Masalah kemiskinan, hampir sama tua dengan usia manusia dan implikasinya meliputi seluruh aspek kehidupan. Walaupun sering tidak disadari kehadirannya oleh warga sebagai masalah. Bagi yang miskin, kemiskinan adalah hal nyata dan ada dalam kehidupan mereka, karena mereka merasakan dan menjalani sendiri bagaimana kehidupan atau hidup dalam keadaan miskin.

Paradigma lama
Teringat akan kita, sekitar 3 (tiga) tahun lalu, tepatnya April 2007, Presiden meluncurkan Program Nasional Pemberdayaan Masyarakat Mandiri (PNPM) di Palu, Sulawesi Tengah. Lokasi peluncuran PNPM dipandang cukup strategis, karena Palu berbatasan dengan Poso, salah satu daerah konflik di Indonesia yang menyebabkan banyak orang jatuh miskin selain korban jiwa dan harta. Dampak konflik yang paling hakiki adalah kemiskinan relasional (relational poverty) yang tidak mudah dipulihkan dengan kebijakan berbasis anggaran.
Karena itu, kehadiran Presiden diharapkan dapat membawa efek bola salju yang akan memulihkan relasi berbagai stakeholders yang berselisih. Hal ini seiring dengan teori modal sosial bahwa semakin kokoh kepercayaan (trust) dan norma bila relasi (network) semakin padat dan kuat (Putnam 1995).
Dengan total dana Rp 51 triliun pada 2007, akan tercipta 12,5 juta lapangan kerja sehingga jumlah penduduk miskin pada 2009 akan berkurang 8,2 persen. Demikian proyeksi Menko Kesra saat itu. Ini berarti pemahaman pemerintah terhadap kemiskinan dan strategi pengentasannya belum berubah. Pemerintah masih melihat kemiskinan sebatas defisit, kekurangan. Bahwa orang miskin tidak memiliki pendapatan yang cukup, perumahan yang layak, atau air bersih, pandangan ini mendorong perencanaan pengadaan materi yang tidak ada (belum ada). Asumsi tidak tertulis adalah bila materi yang tidak ada ini telah ada, yang miskin (dianggap) tidak lagi miskin. Pandangan semacam ini tidak salah. Orang miskin membutuhkan materi itu, tetapi pandangan ini tidak menyentuh inti persoalan dan justru melahirkan persoalan baru: mendorong pemerintah memposisikan diri sebagai Sinterklas. Orang miskin dilihat sebagai penerima pasif dan sebagai manusia yang tidak utuh (Chambers 1983).
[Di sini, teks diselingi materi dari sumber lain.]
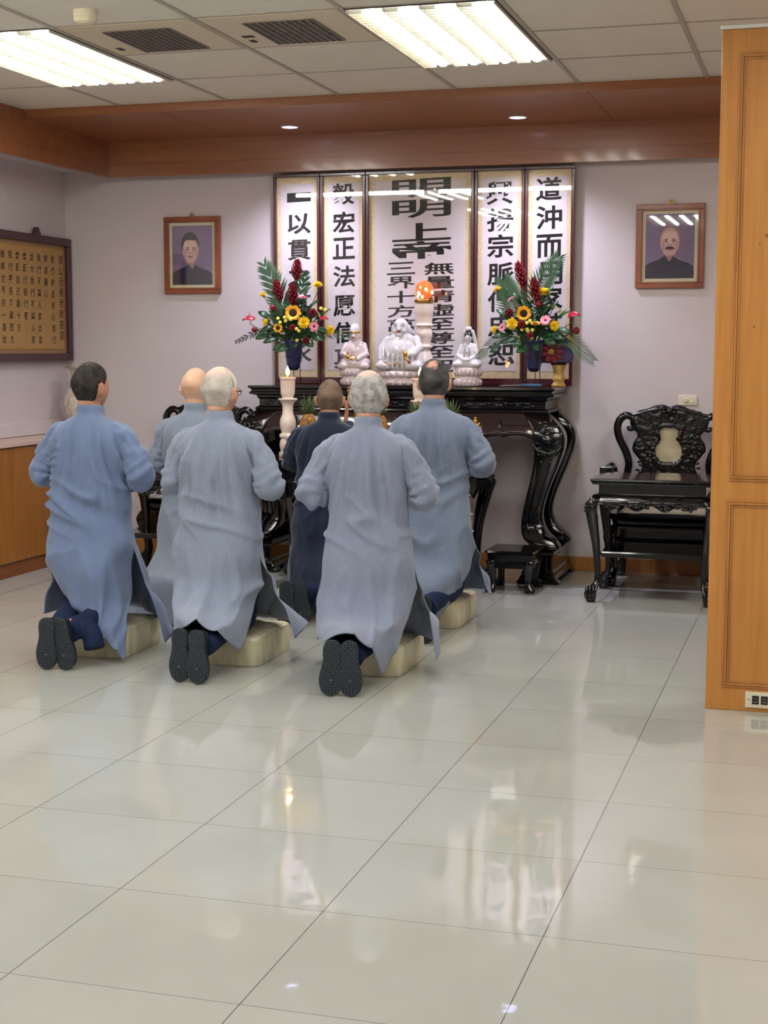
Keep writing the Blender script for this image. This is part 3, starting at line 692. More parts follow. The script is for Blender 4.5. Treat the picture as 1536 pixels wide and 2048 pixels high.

Yang terjadi adalah dehumanisasi orang miskin.
Pandangan kita tentang mereka beralih menjadi pandangan mereka tentang mereka: bahwa mereka adalah manusia yang tidak utuh; bahwa talenta Tuhan hanya diberikan kepada pihak luar tidak untuk mereka; bahwa mereka tidak bisa bangkit tanpa pihak luar.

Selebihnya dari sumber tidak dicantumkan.